К вечеру нас снова вызвал к себе Израэль. Все его мысли уже о будущих полетах:
— Рассчеты сделали?
— Сделали, — я достаю приготовленные карты той части Антарктиды, куда он собирается лететь. — «Ленинградскую» и «Русскую» не достаем. Нужно делать промежуточные базы с запасом горючего, но для этого понадобятся дополнительные средства и время.
— Та-а-к, — Юрий Антониевич задумчиво потер переносицу, — а что с «Мак-Мердо» и «Амундсен-Скотт»?
— Технически полет выполнить возможно, но на Ил-14 риск большой. И тоже придется завозить на «Восток» дополнительный запас топлива, как на промежуточный аэродром.
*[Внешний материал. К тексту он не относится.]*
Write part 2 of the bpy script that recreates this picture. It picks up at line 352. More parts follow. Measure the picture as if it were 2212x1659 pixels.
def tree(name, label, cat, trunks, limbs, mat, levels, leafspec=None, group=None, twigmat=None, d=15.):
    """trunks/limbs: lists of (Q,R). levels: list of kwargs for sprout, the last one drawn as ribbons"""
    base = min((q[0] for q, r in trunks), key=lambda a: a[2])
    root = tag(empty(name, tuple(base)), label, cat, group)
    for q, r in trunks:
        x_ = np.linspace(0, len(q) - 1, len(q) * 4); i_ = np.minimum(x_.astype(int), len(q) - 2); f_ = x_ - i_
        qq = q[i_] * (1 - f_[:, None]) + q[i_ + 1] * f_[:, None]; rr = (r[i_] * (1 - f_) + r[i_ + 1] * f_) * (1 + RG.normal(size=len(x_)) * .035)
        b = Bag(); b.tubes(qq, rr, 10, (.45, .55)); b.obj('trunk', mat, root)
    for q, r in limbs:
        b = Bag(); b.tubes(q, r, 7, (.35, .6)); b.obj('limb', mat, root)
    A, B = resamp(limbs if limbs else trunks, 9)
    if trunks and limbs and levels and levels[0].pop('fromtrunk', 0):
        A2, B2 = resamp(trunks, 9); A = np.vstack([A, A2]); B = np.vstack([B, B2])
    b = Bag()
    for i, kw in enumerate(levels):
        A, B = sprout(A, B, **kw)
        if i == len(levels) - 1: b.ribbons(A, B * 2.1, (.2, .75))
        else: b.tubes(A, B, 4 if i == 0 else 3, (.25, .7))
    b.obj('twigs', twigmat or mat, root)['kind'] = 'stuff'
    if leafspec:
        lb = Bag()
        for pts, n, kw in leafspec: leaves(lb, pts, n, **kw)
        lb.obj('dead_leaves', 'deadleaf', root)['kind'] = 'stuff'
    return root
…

— Ладно, спасибо. Утешили... — в его голосе лишь раздумье. Ночью горизонт посветлел. Корабль похож на растревоженный улей, больше половины пассажиров не спят и, чтобы «убить» время, играют во все, что можно: в шашки, шахматы, нарды, шишбеш, в «дурака», «козла»... И везде — болельщики. За день продвинулись к «Наварину» на 30 миль, осталось пройти 95. От захода до восхода солнца — 56 минут. Ночь — ярче июньского полдня в Москве. Заснуть невозможно — красота захода и восхода очаровывает настолько, что отказываешься верить глазам. Такого сочетания и чистоты красок не увидишь больше нигде в мире.
Утром 25 декабря меня вызвали на капитанский мостик — на подходе вертолет Кошмана с Москаленко на борту. Поскольку подходящей площадки для посадки вертолета нет, нашему экипажу предложили сойти на ближайшую льдину, откуда нас на подвеске поднимут в вертолет. Мы нужны на берегу позарез — обоим судам требуется ледовая разведка. Собрались, как по тревоге, но командир отряда решил все же поискать подходящую для посадки льдину. В результате только израсходовали топливо и ушли на берег. В конце концов корабль подходит к айсбергу. Обвязавшись веревкой, штурмую эту ледяную гору. Со мной руководители полетов и два матроса. Расчищаем две площадки, вызываем оба вертолета. Через сутки операция по выгрузке людей и оборудования завершается. Все, мы в Антарктиде, а корабль уходит в Австралию.